In any event, Plaintiff's entire employment relationship, regardless of how it is parsed, is subject to the condition of serving at the pleasure of the President and the Board. The Appointment Letter clearly provides that the singular position is "effective January 29, 1990, with term thereafter at the pleasure of the President of the College and the Board of Trustees." The modifier "at the pleasure of the President" refers to the position as a whole, and it cannot be segmented to apply only to Atkinson's role as Director of Athletics and Department Head.
Even though the Faculty Handbook provides that "professors shall have tenure," Section 70 of the Lafayette Statutes also provides that "[i]n no case ... will tenure be granted by default." Pl.'s Resp.-Ex. J, Statutes of Lafayette College at § 70.B.5. The College has a defined and articulated set of procedures for making decisions concerning appointments with tenure.
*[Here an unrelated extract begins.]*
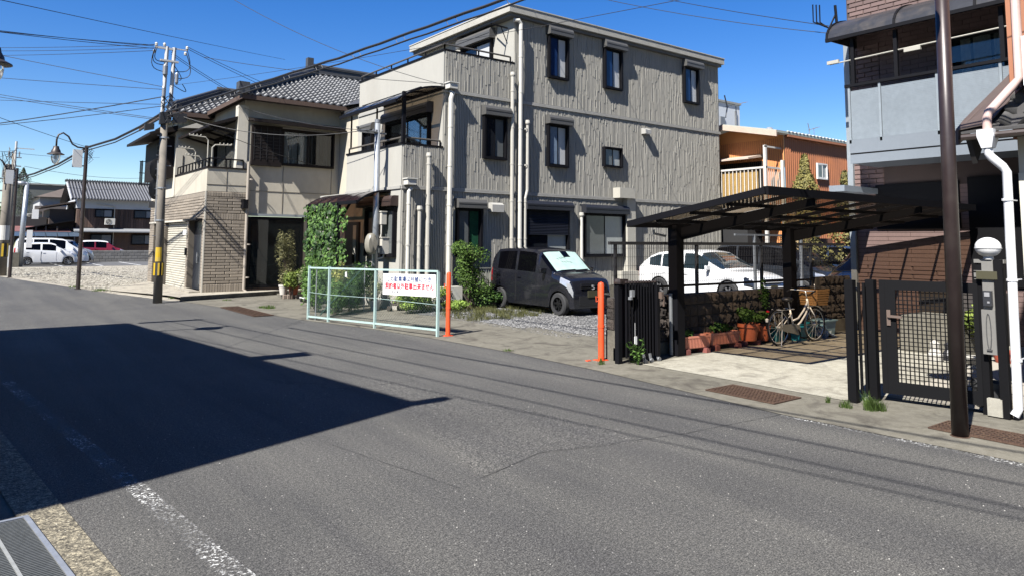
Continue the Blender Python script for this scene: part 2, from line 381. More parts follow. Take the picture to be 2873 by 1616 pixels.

For example, Section 4.343 of the Faculty Handbook states that the "President receives the advice of the Committee on Appointments, Promotions and Dismissals and submits recommendations for award of tenure or for promotion to the Board's Committee on Educational Policy. Tenure is awarded by vote of the Board of Trustees." Defs.' Mot. Summ. J.-Ex. A, Faculty Handbook 1989-1990. Despite Atkinson's claims that she was a tenured professor at Lafayette College, the President did not submit a recommendation for an award of tenure for Atkinson, nor did the Board of Trustees vote on Atkinson's alleged eligibility for tenure. Atkinson cannot become a tenured member of the Lafayette College faculty by the mere passage of time.
Finally, even though Professors Root and Viscomi, through the PTR Committee, expressed their concerns regarding the dismissal of Atkinson, this in no way changes the clear and unambiguous terms of Atkinson's employment. A sub-committee's objection to the College's decision to dismiss Atkinson without review from the entire PTR committee cannot supersede the terms of Atkinson's Appointment Letter. The sub-committee served its role in expressing a concern to the entire committee, but this concern is insufficient to create a genuine issue of material fact when the terms of Atkinson's Appointment Letter clearly state that she would serve "at the pleasure of the President of the College and the Board of Trustees."
Accordingly, the Court grants Defendant Lafayette College's motion for summary judgment as to Plaintiff's breach of contract claim.
IV. CONCLUSION
For the foregoing reasons, Defendants' Motion for Summary Judgment is granted. An appropriate Order follows.